----- DATASET EXCERPT

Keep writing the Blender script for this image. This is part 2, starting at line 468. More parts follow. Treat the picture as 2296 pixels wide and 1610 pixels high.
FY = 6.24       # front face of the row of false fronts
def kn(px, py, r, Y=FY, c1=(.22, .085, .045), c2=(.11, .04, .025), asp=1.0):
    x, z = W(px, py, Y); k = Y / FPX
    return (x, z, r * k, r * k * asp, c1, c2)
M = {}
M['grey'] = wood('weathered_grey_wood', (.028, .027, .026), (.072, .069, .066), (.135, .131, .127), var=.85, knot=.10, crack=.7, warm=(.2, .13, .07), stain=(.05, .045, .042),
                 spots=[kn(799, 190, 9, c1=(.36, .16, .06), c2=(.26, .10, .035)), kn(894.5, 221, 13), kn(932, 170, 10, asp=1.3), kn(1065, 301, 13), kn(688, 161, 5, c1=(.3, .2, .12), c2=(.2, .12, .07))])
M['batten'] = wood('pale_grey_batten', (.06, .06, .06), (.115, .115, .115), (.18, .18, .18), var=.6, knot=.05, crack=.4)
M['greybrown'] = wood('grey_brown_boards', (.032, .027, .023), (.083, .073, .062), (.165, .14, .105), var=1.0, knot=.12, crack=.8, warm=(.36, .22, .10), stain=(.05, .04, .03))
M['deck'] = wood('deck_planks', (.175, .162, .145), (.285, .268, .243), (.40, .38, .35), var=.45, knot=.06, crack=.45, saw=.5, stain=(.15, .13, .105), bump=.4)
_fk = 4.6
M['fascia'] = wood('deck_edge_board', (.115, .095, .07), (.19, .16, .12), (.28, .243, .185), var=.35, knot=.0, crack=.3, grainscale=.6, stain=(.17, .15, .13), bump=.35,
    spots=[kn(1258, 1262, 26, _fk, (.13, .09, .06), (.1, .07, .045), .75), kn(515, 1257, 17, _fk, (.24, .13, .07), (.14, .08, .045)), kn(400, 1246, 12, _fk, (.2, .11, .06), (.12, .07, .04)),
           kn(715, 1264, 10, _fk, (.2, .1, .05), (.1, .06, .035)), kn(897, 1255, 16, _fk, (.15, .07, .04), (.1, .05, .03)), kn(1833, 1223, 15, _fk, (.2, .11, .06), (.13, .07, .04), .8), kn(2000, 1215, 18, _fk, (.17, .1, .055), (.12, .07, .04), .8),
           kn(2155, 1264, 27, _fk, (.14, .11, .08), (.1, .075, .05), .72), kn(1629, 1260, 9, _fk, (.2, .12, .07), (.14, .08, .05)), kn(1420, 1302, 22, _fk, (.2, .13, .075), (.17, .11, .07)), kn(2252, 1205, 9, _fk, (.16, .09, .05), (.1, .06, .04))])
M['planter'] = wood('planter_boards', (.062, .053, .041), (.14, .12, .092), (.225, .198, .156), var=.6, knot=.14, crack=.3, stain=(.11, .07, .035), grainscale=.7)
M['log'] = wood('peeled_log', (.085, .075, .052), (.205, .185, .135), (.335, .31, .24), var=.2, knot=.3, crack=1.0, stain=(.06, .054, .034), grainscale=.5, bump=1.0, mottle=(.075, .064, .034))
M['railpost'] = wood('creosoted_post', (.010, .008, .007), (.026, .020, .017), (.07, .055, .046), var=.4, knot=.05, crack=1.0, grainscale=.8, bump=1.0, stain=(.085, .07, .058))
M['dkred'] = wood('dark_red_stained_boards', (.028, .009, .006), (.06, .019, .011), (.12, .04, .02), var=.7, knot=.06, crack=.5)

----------

TASK REQUIREMENTS
Reproduce the material above without altering a single character.

RESULT
Keep writing the Blender script for this image. This is part 2, starting at line 468. More parts follow. Treat the picture as 2296 pixels wide and 1610 pixels high.
FY = 6.24       # front face of the row of false fronts
def kn(px, py, r, Y=FY, c1=(.22, .085, .045), c2=(.11, .04, .025), asp=1.0):
    x, z = W(px, py, Y); k = Y / FPX
    return (x, z, r * k, r * k * asp, c1, c2)
M = {}
M['grey'] = wood('weathered_grey_wood', (.028, .027, .026), (.072, .069, .066), (.135, .131, .127), var=.85, knot=.10, crack=.7, warm=(.2, .13, .07), stain=(.05, .045, .042),
                 spots=[kn(799, 190, 9, c1=(.36, .16, .06), c2=(.26, .10, .035)), kn(894.5, 221, 13), kn(932, 170, 10, asp=1.3), kn(1065, 301, 13), kn(688, 161, 5, c1=(.3, .2, .12), c2=(.2, .12, .07))])
M['batten'] = wood('pale_grey_batten', (.06, .06, .06), (.115, .115, .115), (.18, .18, .18), var=.6, knot=.05, crack=.4)
M['greybrown'] = wood('grey_brown_boards', (.032, .027, .023), (.083, .073, .062), (.165, .14, .105), var=1.0, knot=.12, crack=.8, warm=(.36, .22, .10), stain=(.05, .04, .03))
M['deck'] = wood('deck_planks', (.175, .162, .145), (.285, .268, .243), (.40, .38, .35), var=.45, knot=.06, crack=.45, saw=.5, stain=(.15, .13, .105), bump=.4)
_fk = 4.6
M['fascia'] = wood('deck_edge_board', (.115, .095, .07), (.19, .16, .12), (.28, .243, .185), var=.35, knot=.0, crack=.3, grainscale=.6, stain=(.17, .15, .13), bump=.35,
    spots=[kn(1258, 1262, 26, _fk, (.13, .09, .06), (.1, .07, .045), .75), kn(515, 1257, 17, _fk, (.24, .13, .07), (.14, .08, .045)), kn(400, 1246, 12, _fk, (.2, .11, .06), (.12, .07, .04)),
           kn(715, 1264, 10, _fk, (.2, .1, .05), (.1, .06, .035)), kn(897, 1255, 16, _fk, (.15, .07, .04), (.1, .05, .03)), kn(1833, 1223, 15, _fk, (.2, .11, .06), (.13, .07, .04), .8), kn(2000, 1215, 18, _fk, (.17, .1, .055), (.12, .07, .04), .8),
           kn(2155, 1264, 27, _fk, (.14, .11, .08), (.1, .075, .05), .72), kn(1629, 1260, 9, _fk, (.2, .12, .07), (.14, .08, .05)), kn(1420, 1302, 22, _fk, (.2, .13, .075), (.17, .11, .07)), kn(2252, 1205, 9, _fk, (.16, .09, .05), (.1, .06, .04))])
M['planter'] = wood('planter_boards', (.062, .053, .041), (.14, .12, .092), (.225, .198, .156), var=.6, knot=.14, crack=.3, stain=(.11, .07, .035), grainscale=.7)
M['log'] = wood('peeled_log', (.085, .075, .052), (.205, .185, .135), (.335, .31, .24), var=.2, knot=.3, crack=1.0, stain=(.06, .054, .034), grainscale=.5, bump=1.0, mottle=(.075, .064, .034))
M['railpost'] = wood('creosoted_post', (.010, .008, .007), (.026, .020, .017), (.07, .055, .046), var=.4, knot=.05, crack=1.0, grainscale=.8, bump=1.0, stain=(.085, .07, .058))
M['dkred'] = wood('dark_red_stained_boards', (.028, .009, .006), (.06, .019, .011), (.12, .04, .02), var=.7, knot=.06, crack=.5)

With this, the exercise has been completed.